Written problem - Repeat the listing word for word. No pictures belong in the copy.
------------------------------------
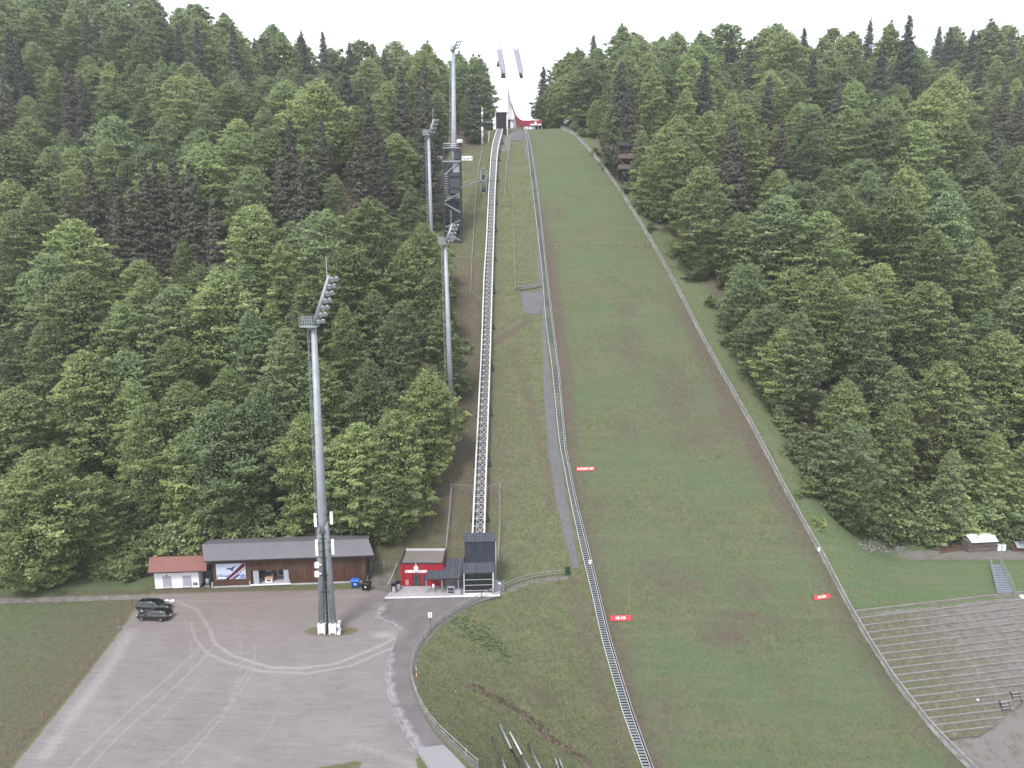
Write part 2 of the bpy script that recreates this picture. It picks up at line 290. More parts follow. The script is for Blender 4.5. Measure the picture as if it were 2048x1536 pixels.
# ------------------------------------------------------------------ mesh helpers
class MB:
    def __init__(s): s.v=[]; s.f=[]
    def add(s,vs,fs):
        o=len(s.v); s.v+= [tuple(map(float,v)) for v in vs]; s.f+=[tuple(i+o for i in f) for f in fs]; return s
    def box(s,c,size,mtx=None,taper=1.0):
        x,y,z=[a/2 for a in size]; vs=[]
        for k,(a,b,d) in enumerate([(-1,-1,-1),(1,-1,-1),(1,1,-1),(-1,1,-1),(-1,-1,1),(1,-1,1),(1,1,1),(-1,1,1)]):
            t=taper if d>0 else 1; vs.append(Vector((a*x*t,b*y*t,d*z)))
        if mtx is not None: vs=[mtx@v for v in vs]
        c=Vector(c); return s.add([v+c for v in vs],[(0,3,2,1),(4,5,6,7),(0,1,5,4),(1,2,6,5),(2,3,7,6),(3,0,4,7)])
    def bar(s,p,q,wd,ht=None,up=(0,0,1)):
        p=Vector(p);q=Vector(q);d=q-p; L=d.length
        if L<1e-6: return s
        d/=L; u=Vector(up); sd_=d.cross(u)
        if sd_.length<1e-4: sd_=d.cross(Vector((0,1,0)))
        sd_.normalize(); uu=sd_.cross(d).normalized(); ht=ht or wd
        vs=[]
        for e in (p,q):
            for a,b in ((-1,-1),(1,-1),(1,1),(-1,1)): vs.append(e+sd_*a*wd/2+uu*b*ht/2)
        return s.add(vs,[(0,1,2,3),(7,6,5,4),(0,4,5,1),(1,5,6,2),(2,6,7,3),(3,7,4,0)])
    def tube(s,pts,rad,n=8,cap=True):
        pts=[Vector(p) for p in pts]
        if not hasattr(rad,'__len__'): rad=[rad]*len(pts)
        vs=[];fs=[]
        for i,p in enumerate(pts):
            d=(pts[min(i+1,len(pts)-1)]-pts[max(i-1,0)]).normalized()
            a=d.cross(Vector((0,0,1)));  a=a if a.length>1e-3 else Vector((1,0,0)); a.normalize(); b=a.cross(d).normalized()
            for k in range(n):
                t=2*math.pi*k/n; vs.append(p+(a*math.cos(t)+b*math.sin(t))*rad[i])
        for i in range(len(pts)-1):
            for k in range(n):
                k2=(k+1)%n; fs.append((i*n+k,i*n+k2,(i+1)*n+k2,(i+1)*n+k))
        if cap: fs.append(tuple(range(n))[::-1]); fs.append(tuple((len(pts)-1)*n+k for k in range(n)))
        return s.add(vs,fs)
    def extr(s,poly,d):   # polygon of 3D points extruded by vector
        n=len(poly); d=Vector(d); vs=[Vector(p) for p in poly]+[Vector(p)+d for p in poly]
        return s.add(vs,[tuple(range(n)),tuple(range(2*n-1,n-1,-1))]+[(i,i+n,(i+1)%n+n,(i+1)%n) for i in range(n)])
    def quad(s,*p): return s.add(p,[tuple(range(len(p)))])
    def build(s,name,m,parent=None,smooth=False,origin=None,fixn=True):
        me=bpy.data.meshes.new(name)
        o=Vector(origin) if origin is not None else (parent.matrix_basis.translation.copy() if parent is not None else None)
        if o is None:
            a=np.array(s.v); o=Vector(((a[:,0].min()+a[:,0].max())/2,(a[:,1].min()+a[:,1].max())/2,a[:,2].min()))
        if parent is not None and parent.parent is not None and origin is None:
            o=Vector(root_of(parent).location)
        me.from_pydata([(x-o.x,y-o.y,z-o.z) for x,y,z in s.v],[],s.f); me.materials.append(m if not isinstance(m,str) else M[m])
        if fixn:
            bm=bmesh.new(); bm.from_mesh(me); bmesh.ops.recalc_face_normals(bm,faces=bm.faces); bm.to_mesh(me); bm.free()
        if smooth: me.polygons.foreach_set('use_smooth',[True]*len(me.polygons))
        ob=bpy.data.objects.new(name,me); COL.objects.link(ob)
        if parent is not None: ob.parent=parent
        else: ob.location=o
        return ob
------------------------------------
Output -
Write part 2 of the bpy script that recreates this picture. It picks up at line 290. More parts follow. The script is for Blender 4.5. Measure the picture as if it were 2048x1536 pixels.
# ------------------------------------------------------------------ mesh helpers
class MB:
    def __init__(s): s.v=[]; s.f=[]
    def add(s,vs,fs):
        o=len(s.v); s.v+= [tuple(map(float,v)) for v in vs]; s.f+=[tuple(i+o for i in f) for f in fs]; return s
    def box(s,c,size,mtx=None,taper=1.0):
        x,y,z=[a/2 for a in size]; vs=[]
        for k,(a,b,d) in enumerate([(-1,-1,-1),(1,-1,-1),(1,1,-1),(-1,1,-1),(-1,-1,1),(1,-1,1),(1,1,1),(-1,1,1)]):
            t=taper if d>0 else 1; vs.append(Vector((a*x*t,b*y*t,d*z)))
        if mtx is not None: vs=[mtx@v for v in vs]
        c=Vector(c); return s.add([v+c for v in vs],[(0,3,2,1),(4,5,6,7),(0,1,5,4),(1,2,6,5),(2,3,7,6),(3,0,4,7)])
    def bar(s,p,q,wd,ht=None,up=(0,0,1)):
        p=Vector(p);q=Vector(q);d=q-p; L=d.length
        if L<1e-6: return s
        d/=L; u=Vector(up); sd_=d.cross(u)
        if sd_.length<1e-4: sd_=d.cross(Vector((0,1,0)))
        sd_.normalize(); uu=sd_.cross(d).normalized(); ht=ht or wd
        vs=[]
        for e in (p,q):
            for a,b in ((-1,-1),(1,-1),(1,1),(-1,1)): vs.append(e+sd_*a*wd/2+uu*b*ht/2)
        return s.add(vs,[(0,1,2,3),(7,6,5,4),(0,4,5,1),(1,5,6,2),(2,6,7,3),(3,7,4,0)])
    def tube(s,pts,rad,n=8,cap=True):
        pts=[Vector(p) for p in pts]
        if not hasattr(rad,'__len__'): rad=[rad]*len(pts)
        vs=[];fs=[]
        for i,p in enumerate(pts):
            d=(pts[min(i+1,len(pts)-1)]-pts[max(i-1,0)]).normalized()
            a=d.cross(Vector((0,0,1)));  a=a if a.length>1e-3 else Vector((1,0,0)); a.normalize(); b=a.cross(d).normalized()
            for k in range(n):
                t=2*math.pi*k/n; vs.append(p+(a*math.cos(t)+b*math.sin(t))*rad[i])
        for i in range(len(pts)-1):
            for k in range(n):
                k2=(k+1)%n; fs.append((i*n+k,i*n+k2,(i+1)*n+k2,(i+1)*n+k))
        if cap: fs.append(tuple(range(n))[::-1]); fs.append(tuple((len(pts)-1)*n+k for k in range(n)))
        return s.add(vs,fs)
    def extr(s,poly,d):   # polygon of 3D points extruded by vector
        n=len(poly); d=Vector(d); vs=[Vector(p) for p in poly]+[Vector(p)+d for p in poly]
        return s.add(vs,[tuple(range(n)),tuple(range(2*n-1,n-1,-1))]+[(i,i+n,(i+1)%n+n,(i+1)%n) for i in range(n)])
    def quad(s,*p): return s.add(p,[tuple(range(len(p)))])
    def build(s,name,m,parent=None,smooth=False,origin=None,fixn=True):
        me=bpy.data.meshes.new(name)
        o=Vector(origin) if origin is not None else (parent.matrix_basis.translation.copy() if parent is not None else None)
        if o is None:
            a=np.array(s.v); o=Vector(((a[:,0].min()+a[:,0].max())/2,(a[:,1].min()+a[:,1].max())/2,a[:,2].min()))
        if parent is not None and parent.parent is not None and origin is None:
            o=Vector(root_of(parent).location)
        me.from_pydata([(x-o.x,y-o.y,z-o.z) for x,y,z in s.v],[],s.f); me.materials.append(m if not isinstance(m,str) else M[m])
        if fixn:
            bm=bmesh.new(); bm.from_mesh(me); bmesh.ops.recalc_face_normals(bm,faces=bm.faces); bm.to_mesh(me); bm.free()
        if smooth: me.polygons.foreach_set('use_smooth',[True]*len(me.polygons))
        ob=bpy.data.objects.new(name,me); COL.objects.link(ob)
        if parent is not None: ob.parent=parent
        else: ob.location=o
        return ob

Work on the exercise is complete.